Sains dan Dukun di Ruang Pengetahuan Nusantara
Antara Kebenaran, Kegunaan, dan Kepercayaan:
Menimbang Sains dan Dukun di Ruang Pengetahuan Nusantara
Antara Pawang dan Partikel
“Mas, orang-orang itu aneh ya. Udah ada psikologi
kok masih percaya primbon, udah ada fisika kok percaya sama dukun.” Kalimat
itu, meski diucapkan setengah bercanda, menyimpan tanya yang dalam tentang
kegelisahan manusia modern Indonesia. Kita hidup di era rasional, di mana
teknologi dan ilmu pengetahuan seolah menjadi penuntun utama hidup. Namun, di
sisi lain, banyak orang masih menggantungkan harapan pada hal-hal yang tidak
bisa dijelaskan sains. Kontradiksi inilah yang membuat fenomena ini menarik
untuk ditelisik lebih jauh.
Di satu sisi, manusia mengandalkan algoritma
cuaca untuk meramal hujan atau menentukan jadwal kegiatan penting. Di sisi
lain, masyarakat masih mengundang pawang hujan agar acara pernikahan atau
ritual adat tidak terganggu hujan. Perilaku ini tampak bertentangan dengan
logika ilmiah modern, namun tetap berlangsung. Hal ini menunjukkan bahwa
rasionalitas formal bukan satu-satunya lensa yang digunakan manusia untuk
menghadapi realitas. Ada dimensi lain dalam kehidupan yang tetap relevan meski
tidak diukur dengan metode ilmiah.
Apakah ini bentuk kebodohan, atau justru
manifestasi kebijaksanaan yang berbeda? Mungkin ini adalah bentuk pengetahuan
yang tidak sepenuhnya bisa diukur sains, namun tetap efektif secara praktis.

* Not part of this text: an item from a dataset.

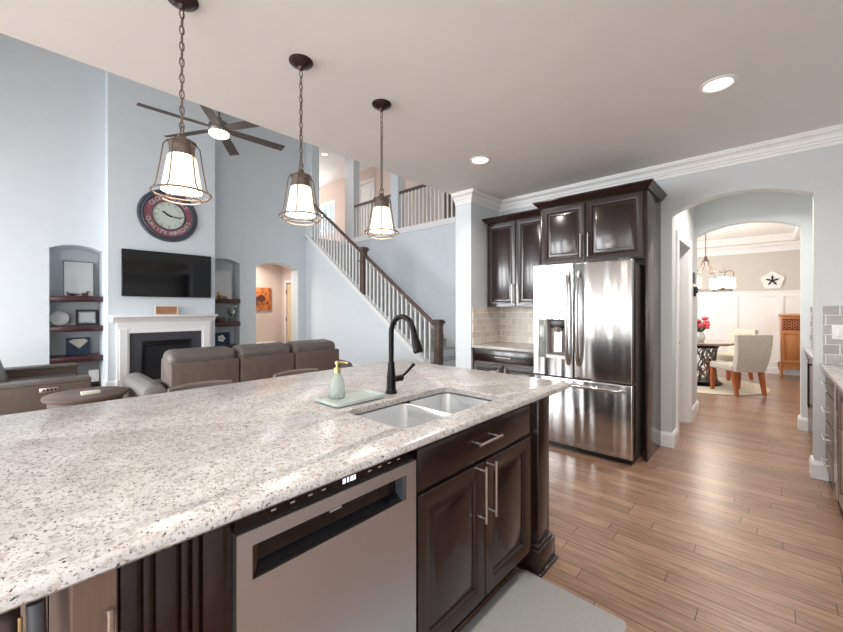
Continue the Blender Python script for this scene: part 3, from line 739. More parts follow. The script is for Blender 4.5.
# soap tray and bottle
mb = MB(); rings = []
for ins, z in ((.012, .9155), (.0, .922), (0, .935), (.008, .935), (.014, .926), (.03, .925)):
    rings.append([Vector((p[0], p[1], z)) for p in rrect(-1.555+ins, -1.365-ins, .94+ins, 1.225-ins, .02-.3*ins)])
mb.ring(rings, True, True); bmesh.ops.recalc_face_normals(mb.b, faces=mb.b.faces)
tag(obj('soap_tray', mb, 'sage'), 'pale sage ceramic tray beside the faucet holding the soap bottle', 'tray')
e = thing('soap_bottle', 'green pressed-glass soap bottle with gold pump on the sage tray', 'soap dispenser', (-1.505, 1.035, .926))
c = (-1.505, 1.035, .926); mb = MB(); rows = []
for r, z in ((.030, 0), (.036, .006), (.038, .03), (.037, .055), (.033, .08), (.024, .10), (.016, .11), (.014, .122)):
    rows.append([Vector((c[0]+r*(1+(.035 if k % 2 else -.03))*math.cos(2*PI*(k+z*60)/28), c[1]+r*(1+(.035 if k % 2 else -.03))*math.sin(2*PI*(k+z*60)/28), c[2]+z)) for k in range(28)])
mb.ring(rows, True, True); bmesh.ops.recalc_face_normals(mb.b, faces=mb.b.faces); obj('bottle', mb, 'bottle', e)
obj('collar', MB().cyl((c[0], c[1], c[2]+.119), (c[0], c[1], c[2]+.142), .016), 'gold', e)
mb = MB().cyl((c[0], c[1], c[2]+.14), (c[0], c[1], c[2]+.165), .006); mb.cyl((c[0], c[1], c[2]+.16), (c[0], c[1], c[2]+.174), .011)
mb.tube([(c[0], c[1], c[2]+.168), (c[0]+.02, c[1]+.025, c[2]+.168), (c[0]+.03, c[1]+.038, c[2]+.160)], .0045, 8); obj('pump', mb, 'gold', e)

XFc = -.875
F = FX(XFc)
# sink base cabinet
e = thing('sink_cabinet', 'dark espresso two-door sink cabinet in the island beneath the sink', 'cabinet', (-1.2, 1.35, 0))
mb = MB(); mb.box(-1.5, -.895, .924, .933, .115, .884); mb.box(-1.5, -.895, 1.737, 1.755, .115, .884); mb.box(-1.5, -1.482, .942, 1.737, .115, .884); mb.box(-1.482, -.895, .933, 1.737, .115, .133)
mb.box(-.915, -.895, .942, 1.737, .70, .884); mb.box(-.915, -.895, 1.33, 1.355, .133, .70); obj('body', mb, 'espresso', e, False)
obj('toe_kick', MB().box(-1.0, -.965, .924, 1.755, 0, .115), 'black', e)
door(e, F, .93, 1.75, .722, .866, (1.275, .802, 1.41, .802), rings=[(0, -.02), (0, -.006), (.010, -.001), (.014, 0)], name='drawer')
door(e, F, .93, 1.338, .135, .708, (1.302, .49, 1.302, .685)); door(e, F, 1.344, 1.75, .135, .708, (1.378, .49, 1.378, .685))
# end post of the island
e = thing('island_post', 'dark square end post with a stepped plinth at the island corner', 'post', (-.95, 1.87, 0))
mb = MB().box(-1.02, -.895, 1.757, 1.95, .13, .884); obj('filler', mb, 'espresso', e, False)
mb = MB().box(-.99, -.865, 1.815, 1.945, .13, .884, .004); obj('shaft', mb, 'espresso', e)
mb = MB().box(-1.01, -.845, 1.785, 1.975, 0, .125, .004); mb.box(-1.0, -.855, 1.795, 1.965, .125, .142, .005); obj('plinth', mb, 'espresso', e)
mb = MB().box(-1.02, -.832, 1.772, 1.99, 0, .018, .006); obj('shoe_molding', mb, 'espresso', e)
# rear body of the island
e = thing('island_cabinet', 'dark panelled back of the kitchen island under the breakfast overhang', 'cabinet', (-1.72, 1.0, 0))
obj('body', MB().box(-1.95, -1.51, .06, 1.95, 0, .884), 'espresso', e); obj('end_panel', MB().box(-1.51, -1.02, 1.93, 1.95, 0, .884), 'espresso', e)
# dishwasher
e = thing('dishwasher', 'stainless steel dishwasher with dark pocket handle in the island front', 'dishwasher', (-1.15, .637, 0))
obj('tub', MB().box(-1.48, -.91, .34, .915, .10, .868), 'blackmatte', e, False)
P0, P1, Q0, Q1 = .37, .872, .722, .802; D0, D1, E0, E1 = .335, .918, .125, .838
mb = MB()
for a0, a1, b0, b1 in ((D0, P0, E0, E1), (P1, D1, E0, E1), (P0, P1, E0, Q0), (P0, P1, Q1, E1)): mb.box(-.91, XFc, a0, a1, b0, b1)
bmesh.ops.remove_doubles(mb.b, verts=mb.b.verts, dist=1e-5)
dd = obj('door', mb, 'steeldw', e, False)
mb = MB(); mb.box(-.912, -.909, P0, P1, Q0, Q1); mb.prism([(-.909, Q0), (-.877, Q0), (-.909, Q0+.02)], 'y', P0, P1); pk = obj('pocket_handle', mb, 'glassblack', dd, False)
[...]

Fenomena ini memunculkan pertanyaan tentang batas-batas sains dan validitas
pengetahuan non-ilmiah. Manusia tampaknya mencari solusi yang bekerja, bukan
selalu solusi yang “benar” secara teori. Maka, pengertian tentang kebenaran
menjadi relatif dan kontekstual.
Fenomena ini mengungkapkan sesuatu yang lebih
mendasar daripada sekadar konflik antara logika dan mistika. Ini berkaitan
dengan cara manusia memahami kebenaran itu sendiri. Dalam bahasa Indonesia,
kata “kebenaran” bisa merujuk pada dua konsep berbeda dalam bahasa Inggris: truth dan right.
Yang satu menunjuk pada kebenaran absolut, yang lain pada kebenaran relatif
dalam konteks tertentu. Perbedaan ini menjadi inti persoalan epistemik yang
sering terlewatkan dalam diskusi sehari-hari.
Dan di sinilah persoalan epistemik itu mulai
terlihat: sains tidak selalu mencari kebenaran absolut, melainkan kegunaan.
Setiap teori ilmiah adalah model, alat untuk memprediksi dan memahami fenomena,
bukan penentu mutlak realitas. Manusia menciptakan sistem ini agar dunia dapat
dipahami secara konsisten. Sains bekerja dalam batas yang bisa diuji,
direplikasi, dan dimodifikasi. Dengan begitu, kebenaran yang dicapai ilmuwan
bersifat pragmatis dan kontekstual, bukan final.